Harris wore a pantsuit, a power dressing mandate in the sobering, so-boring, sartorial codes of America (if this was Europe, she would be in a mid-calf black dress hugging her every curve). The saving grace was perhaps that it was tan and by the stylish label Chloe.
Harris has hardly changed her wardrobe since she was announced as a presidential candidate. As vice-president, she dressed as safely as possible, so as to not distract from the focus on her work. Harris’s uniform has been tried-and-tested classic—tailored suits in black or neutrals, straight-leg trousers, Converse sneakers or then pointy pumps, and a gold link or pearl necklace.
She took a break from her uniform at the Phoenix Awards dinner in Washington, DC, when she wore a black sequin column dress from black American designer LaQuan Smith. But Harris is as neutral in her power suits as Hillary Clinton was bright in her rainbow-hued wardrobe.
Why is this so? Because Harris is playing to the conservative gallery, unlike Clinton, where the focus on her pantsuits went hand-in-hand with her nomination as the first female presidential candidate. Harris is toning down the feminist narrative, and notching up the race and migrant angle. Barack Obama was elected and Hillary was not, showing a trend that race matters more than gender to conservative America. Harris is using her subversion of feminine fashion to push for female and mixed-race representation. She is saying “don’t look at me, just listen to me”.
Women and clothing have long held a history with representation. Women were expected to be invisible to men in many societies, and were forced to dress as men to wander the streets in freedom. Shakespeare’s female characters (and those of all the other playwrights of 16th century England) were played by young boys dressed as women, as women were not permitted in the performing arts. One of the first women in the arts to dress like a man was Marlene Dietrich in 1933, for the film Riviera Days and Nights. She later paved the way for a women’s tuxedo followed by Greta Garbo, Katherine Hepburn and the iconic ‘Le Smoking’suit by Yves Saint Laurent.
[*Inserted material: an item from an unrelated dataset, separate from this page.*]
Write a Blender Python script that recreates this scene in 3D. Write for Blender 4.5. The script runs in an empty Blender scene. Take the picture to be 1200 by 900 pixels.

Harris and women’s representation was on top of my mind when I watched Suffs, Shaina Taub’s iconic Broadway musical, short for the Women’s Suffrage movement in the US and across the world that allowed women the right to vote. Patronisingly ridiculed, and made small by being called ‘Suffragette’, men in power laughed off the movement with sexist jibes such as ‘She can’t take a joke’, ‘She sure as hell won’t shut up’, and the typical ‘She can’t get a man, so she’s a suffragette’. Quite similar to the ‘childless cat lady’trope, no?
Taub’s play is extraordinary in its craft. Not only does it turn the insults into songs, she also made women and non-binary performers play the male characters in the play! This is remarkable, as it renders men as invisible for the first time. And, by extension, quite unnecessary.
I do hope Harris wins the presidency, because what happens in America impacts the world. And what the world needs right now is representation and inclusion.